The Stanly News and Press (Albemarle, NC)

February 1, 2013

Something for the birds

By Ian Faulkner, Staff Writer
SNAP

Friday, February 1, 2013 — How many ancient beliefs do we regard as superstition nowadays? But is it fair to call these beliefs false?

An ancient method for foretelling the future and finding signs and portents is called augury. Augury focuses on observing the flight patterns of birds. The augur does not predict the future so much as he finds signs on whether a given course of action has been approved by the gods.

One can find augury in all sorts of cultures from Roman to those of the Native Americans.

I think the ancients were wise to look to the birds for answers.

The expression “bird’s eye view” is around for a reason. By being able to fly through the skies, birds have the ability to survey the landscape and to find out what’s going on. One can view anything from so high up.

Not to mention the term “hawk-eye,” which generally refers to a person with excellent sight.

Disgusting though it may seem, some birds are flesh eaters. From high in the sky, vultures or ravens can spot dead animals on the ground. They circle the area where the prey is.
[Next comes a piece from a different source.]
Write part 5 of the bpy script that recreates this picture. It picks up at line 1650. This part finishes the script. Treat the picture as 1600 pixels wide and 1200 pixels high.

To the careful observer’s eye, one can learn a lot of useful information by simply watching the birds in the sky.

Birds are well-known for their sight prowess.

There is an old saying that birds fly south for the winter. When one sees flights of birds migrating, then it’s an indicator that winter is fast approaching.

Moreover, one can tell if there is food in an area by whether or not there are birds present. If there are no tiny avian creatures flitting about from spot to spot, chances are slim there’s food in the area.

There’s a lot to be learned from watching the birds and their flight patterns, even in our modern culture.

First off, birds taught mankind how to fly. For untold eons man has marveled at the miracle of flight, jealously observing those that can fly by nature’s design. Based off these natural blue-prints, the body mechanics of flight-bound creatures, mankind was able to build contraptions capable of sustained flight, which in turn has allowed mankind as a species to expand further than even before, reaching as far as the stars, even.

Birds are even shaping the way we view our history.

When Sir Richard Owen coined the term “dinosaur” he indicated what he believed them to be, “terrible lizard.” What the man wouldn’t know about in his lifetime is that modern day birds more closely resemble the fossils of dinosaurs than reptiles do.

Last, but certainly not least, is the practice of birdwatching.

People watch birds for any number of reasons, one of which is they find it relaxing.

Relaxation aside, there is one more important discovery that was inspired by the birds.

Charles Darwin, when in the Galapagos Islands, penned his theory on evolution based off observations of bird species on the islands.

If birds aren’t important to our culture, and past cultures, then why are there so many bird houses and bird baths in so many American back yards?

Dogs, man’s best friend, don’t even get that kind of attention.

Whether it’s checking on the weather or inspiring a revolutionary new theory, birds have a lot they can teach mankind about the way the world works.